- Exercise: Go through the material below, count the lines with the word "that", and reply with the count alone.

* Start Data provided *

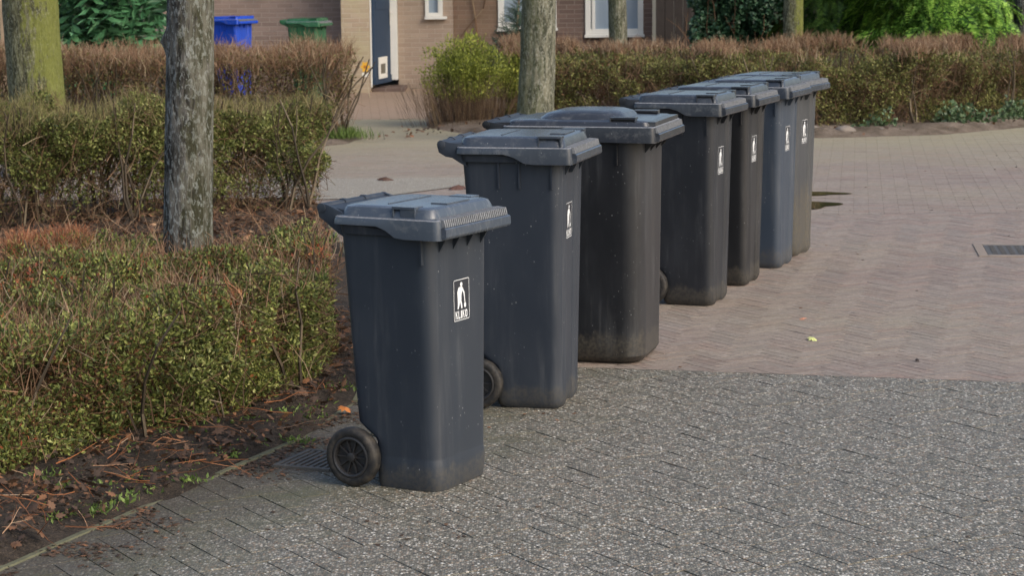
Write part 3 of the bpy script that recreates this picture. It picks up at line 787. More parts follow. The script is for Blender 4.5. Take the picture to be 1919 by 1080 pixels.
# ------------------------------------------------------------------ trees
def tree(x, y, r, mat, label, H=4.6, lean=(0, 0), cat='tree', flare=1.25, ridge=.06, burl=()):
    root = empty('tree', (x, y, 0)); tag(root, label, cat)
    nz, na = 150, 56; zs = np.linspace(-.03, H, nz); an = np.linspace(0, 2 * math.pi, na, endpoint=False)
    A, Z = np.meshgrid(an, zs)
    rr = r * (1 - .07 * Z / H * 2) * (1 + (flare - 1) * np.exp(-Z / .22))
    q = np.stack([np.cos(A) * 1.4 + x, np.sin(A) * 1.4 + y, Z * .9], -1)
    rr = rr * (1 + .10 * (vnoise(q, 1.0) - .5) + ridge * (vnoise(q * (1, 1, .5), 6) - .5) + ridge * .6 * (vnoise(q * (1, 1, .8), 14) - .5))
    for (bz, ba, br) in burl:
        rr = rr + br * np.exp(-((Z - bz) / .035) ** 2 - (np.angle(np.exp(1j * (A - ba))) / .22) ** 2)
    wob = .03 * np.sin(Z * 1.3 + x)
    V = np.stack([rr * np.cos(A) + lean[0] * Z + wob, rr * np.sin(A) + lean[1] * Z, Z], -1).reshape(-1, 3)
    idx = np.arange(nz * na).reshape(nz, na); nx = np.roll(idx, -1, 1)
    F = np.stack([idx[:-1], nx[:-1], nx[1:], idx[1:]], -1).reshape(-1, 4)
    link('trunk', np_mesh('trunk', V, F, [mat], smooth=True), root)
    # bare winter crown: limbs that fork, each a tapered tube
    m = MB(); top = Vector((lean[0] * H + .03 * math.sin(H * 1.3 + x), lean[1] * H, H - .1)); rnd = random.Random(int(x * 100) + 7)
    def limb(p, d, L, rad, lev):
        q_ = p + d * L; m.tube(p, q_, rad, rad * .66, n=6 if lev < 2 else 4, caps=False)
        if lev >= 4: return
        for _ in range(3 if lev < 3 else 2):
            nd = (d + Vector((rnd.uniform(-1, 1), rnd.uniform(-1, 1), rnd.uniform(-.1, .6))) * .6).normalized()
            limb(q_, nd, L * rnd.uniform(.6, .85), rad * .62, lev + 1)
    for i in range(4):
        a = i * 1.57 + rnd.random(); limb(top, Vector((math.cos(a) * .6, math.sin(a) * .6, 1)).normalized(), 1.2, r * .5, 1)
    m.build('crown', mat, root)
    return root
tree(-1.43, 9.72, .108, M['bark'], 'grey lichen-spotted tree trunk rising from the front hedge', lean=(.004, .01), flare=1.12, ridge=.07, burl=((.95, -1.7, .012), (1.37, -3.0, .03)))
tree(-3.86, 17.9, .232, M['bark_moss'], 'thick yellow-green mossy tree trunk at the far left behind the hedges', flare=1.15, ridge=.05)
tree(.215, 21.0, .170, M['bark_mid'], 'grey-green furrowed tree trunk rising behind the widest black bin', lean=(.03, 0), flare=1.2, ridge=.09)
tree(1.27, 26.3, .112, M['bark_mid'], 'thin tree trunk in front of the right-hand window', lean=(.01, 0), flare=1.1, ridge=.12)
tree(3.40, 26.1, .118, M['bark_moss'], 'thin trunk with bright yellow moss behind the long hedge, left of the light green conifer', flare=1.1)
tree(6.12, 26.2, .135, M['bark'], 'brown tree trunk cut by the right edge of the photo', flare=1.1)

# ------------------------------------------------------------------ hedges
Lp = {}
Lp['front'] = mat_leaves('leaves_green_yellow', [(0, (.26, .085, .035)), (.12, (.15, .08, .035)), (.22, (.035, .048, .014)), (.42, (.092, .118, .033)), (.66, (.18, .205, .055)), (.86, (.30, .315, .085)), (1, (.41, .41, .17))])
Lp['second'] = mat_leaves('leaves_olive', [(0, (.14, .07, .03)), (.15, (.035, .048, .014)), (.42, (.095, .118, .03)), (.7, (.18, .20, .055)), (1, (.32, .32, .12))])
Lp['brown'] = mat_leaves('leaves_sparse_brown', [(0, (.10, .055, .03)), (.4, (.14, .10, .045)), (.7, (.10, .11, .03)), (1, (.19, .18, .06))])
Lp['right'] = mat_leaves('leaves_olive_brown', [(0, (.18, .08, .035)), (.14, (.15, .10, .045)), (.26, (.05, .058, .018)), (.52, (.115, .12, .035)), (.75, (.175, .185, .055)), (1, (.30, .29, .10))])
Tp = {}
Tp['red'] = mat_twigs('twigs_red_brown', [(0, (.14, .07, .04)), (.4, (.23, .135, .08)), (.8, (.31, .22, .14)), (1, (.38, .31, .21))])
Tp['grey'] = mat_twigs('twigs_dark', [(0, (.06, .035, .022)), (.5, (.14, .085, .05)), (.85, (.22, .13, .075)), (1, (.32, .26, .17))])
Tp['olive'] = mat_twigs('twigs_olive', [(0, (.09, .08, .03)), (.6, (.19, .18, .07)), (1, (.30, .24, .13))])

Tp['stem'] = mat_twigs('stem_bark', [(0, (.035, .028, .02)), (.7, (.08, .062, .042)), (1, (.17, .135, .09))])

def hedge(name, poly, H, nleaf, lsize, ltmat, ntop, nin, label, leafmat, loc=None, depth=.2, hole=0, holescale=3, bottom=.1, lump=.1, thin_low=0, tw_top=(.08, .2), twmat='red',
          inmat='grey', stems=14, rad=1.0, cull=None, topbias=0, up=1.0, cat='hedge', stemr=.012, inner=True, twr=(.0011, .0022), toplow=.7):
    c = np.mean(poly, axis=0); root = empty(name, (c[0], c[1], 0)); tag(root, label, cat); off = np.array([c[0], c[1], 0])
    if nleaf:
        p, n = hedge_points(poly, H, nleaf, depth, hole, holescale, bottom, lump, topbias, thin_low, cull)
        d = n * .7 + rng.normal(size=p.shape) * .75 + (0, 0, .25)
        L = rng.uniform(lsize * .6, lsize * 1.35, len(p))
        v, f = scatter(LEAF_V, LEAF_F, p - off, d, L, L * rng.uniform(.42, .62, len(p)), L * .6)
        link('foliage', np_mesh('foliage', v, f, [leafmat]), root)
    # twigs: many fine shoots standing up from the clipped top, plus a tangle inside
    V = []; 
    if ntop:
        p, n = hedge_points(poly, H, ntop, .10, 0, 3, max(bottom, H * toplow), lump * .7, 3.0, 0, cull)
        d = np.where(n[:, 2:3] > .5, np.array([0, 0, 1.]), n * .5 + (0, 0, .9)) * up + rng.normal(size=p.shape) * .33
        L = rng.uniform(*tw_top, len(p)) * (.6 + .8 * vnoise(p, 3))
        p2 = p - d * (L * .45)[:, None] - off
        rr = rng.uniform(*twr, len(p)) / .012 / L
        Vs = []; Fs = []; o_ = 0; which = rng.integers(0, len(TWIGS), len(p))
        for i, (tv, tf) in enumerate(TWIGS):
            s_ = which == i; a = tv.copy(); a[:, :2] = 0
            # centre line bends scale with length, thickness is real
            cl = tv[:, :2].reshape(-1, 3, 2).mean(1).repeat(3, 0); rim = tv[:, :2] - cl
            n_ = int(s_.sum()); dd = unit(d[s_]); u = unit(np.cross(dd, rng.normal(size=(n_, 3)))); w = np.cross(dd, u); Ls = L[s_]; rs = rr[s_] * Ls
            v = (p2[s_][:, None, :] + (cl[None, :, 0:1] * Ls[:, None, None] + rim[None, :, 0:1] * rs[:, None, None]) * u[:, None, :]
                 + (cl[None, :, 1:2] * Ls[:, None, None] + rim[None, :, 1:2] * rs[:, None, None]) * w[:, None, :] + tv[None, :, 2:3] * Ls[:, None, None] * dd[:, None, :])
            Vs.append(v.reshape(-1, 3)); Fs.append((tf[None] + (np.arange(n_) * len(tv))[:, None, None]).reshape(-1, 4) + o_); o_ += n_ * len(tv)
        link('top_shoots', np_mesh('top_shoots', np.concatenate(Vs), np.concatenate(Fs), [Tp[twmat]]), root)
    if nin:
        p, n = hedge_points(poly, H, nin, depth * 1.6, 0, 3, .03, lump, 0, 0, cull)
        d = n * .5 + rng.normal(size=p.shape) * .6 + (0, 0, .55); L = rng.uniform(.10, .30, nin)
        v = twig_mesh('branches', p - unit(d) * (L * .6)[:, None] - off, d, L, rad * .8, Tp[inmat])
        link('branches', v, root)
    if stems:
        m = MB(); rnd = random.Random(stems)
        lo = np.min(poly, axis=0); hi = np.max(poly, axis=0); k_ = 0
        while k_ < stems:
            q = np.array([[rnd.uniform(lo[0], hi[0]), rnd.uniform(lo[1], hi[1])]])
            if not in_poly(q, poly)[0] or edge_dist(q, poly)[0][0] < .06: continue
            k_ += 1; p0 = Vector((q[0, 0] - c[0], q[0, 1] - c[1], -.02))
            for j in range(rnd.choice((2, 3, 4))):
                p = p0 + Vector((rnd.uniform(-.04, .04), rnd.uniform(-.04, .04), 0)); d = Vector((rnd.uniform(-.35, .35), rnd.uniform(-.35, .35), 1)).normalized(); rr_ = stemr * rnd.uniform(.6, 1.2)
                for s_ in range(4):
                    q2 = p + d * (H * .9 / 4); m.tube(p, q2, rr_, rr_ * .8, n=5, caps=False); p = q2; rr_ *= .8
                    d = (d + Vector((rnd.uniform(-.4, .4), rnd.uniform(-.4, .4), .1))).normalized()
        tag(m.build('stems', Tp['stem'], root), kind='stuff')
    return root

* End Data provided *

- Response to this exercise: 2